Mernda Convenience Centre sells for $13.1m
EXCLUSIVE
A consortium with experience developing properties anchored by fuel and fast food tenants has sold Mernda Convenience Centre for $13.1 million.
James Hunt, Brett Tooley and Jim Lamb only completed construction of the facility this year.
The asset includes 1409 Plenty Road, Mernda, a 3404 sqm block with a service station tenanted to Caltex for 15 years, Subway for seven and returning annual net rent of $467,800.
It adjoins a Hungry Jacks restaurant, on a 2323 sqm site, 1407 Plenty Road, at the north west corner of Lombardy Drive and with a crossover at Veneto Way.
The fast food retailer also picks up the outgoings on its lease, which expires in 12 years.
Both land holdings are zoned Development Zone Schedule 1.
Site near corner Australia’s two biggest supermarkets warred in 2014
Mernda Convenience Centre is opposite a new McDonalds which is next door to a recently completed Bunnings outlet.
It is also near the Bridge Inn Road intersection – where six years ago Coles was taking legal action against Woolworths trying to block it from constructing a supermarket at the north west corner (which it did get built, last year).
Woolworths controlled a 26.4 hectare site at the south east corner – also opposite Mernda Convenience Centre – for which it paid about $28 million in 2010.
The supermarket giant never developed its parcel, instead, last January, selling it for $51.5 million to Land Capital permit-ready to become Mernda Town Centre, a mixed-use village with a retail component, part of which it will occupy.
About 27 kilometres north east of Melbourne’s CBD, farmland in Mernda has been making way for housing estates increasingly since about 2000.
Its retail catchment includes neighbouring and fast-growing suburbs like Doreen and Wollert.
In 2018, Mernda train station opened – extending the South Morang line by eight kilometres.
Deal sealed at 4.8 per cent yield after 14 offers were received
JLL’s senior director, Retail Investments, Stuart Taylor, and director, Tom Noonan, marketed 1407-1409 Plenty Road, Mernda.
The deal, they said, reflects a 4.8 per cent yield.

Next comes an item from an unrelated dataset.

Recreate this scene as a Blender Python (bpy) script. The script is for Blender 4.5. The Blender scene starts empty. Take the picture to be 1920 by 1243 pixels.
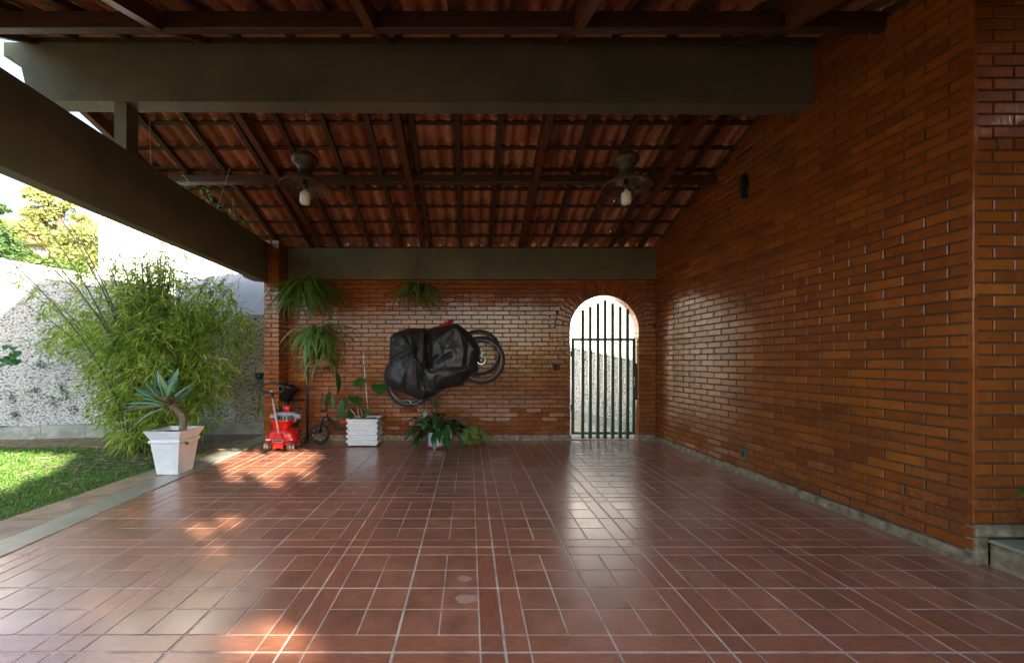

The incoming owner will be able to claim substantial depreciation benefits over coming years.
Factoring in the Hungry Jacks lease, and measured by income, the asset’s WALE (weighted average lease expiry) is a long 13.1 years.
Fourteen offers came in for the asset which was marketed via an expressions of interest campaign closing on March 12.
That was above the vendor’s expectation, Mr Taylor said, “demonstrating the level of demand for commercial property assets which are considered defensive in the current environment”.
Mr Noonan added that assets with long-term leases to essential service or non-discretionary businesses are being sought at the moment.
In the sub-$20 million price point – where private investors, syndicates and trusts compete – “investors continue to look to direct property as a safe-haven”, Mr Taylor said.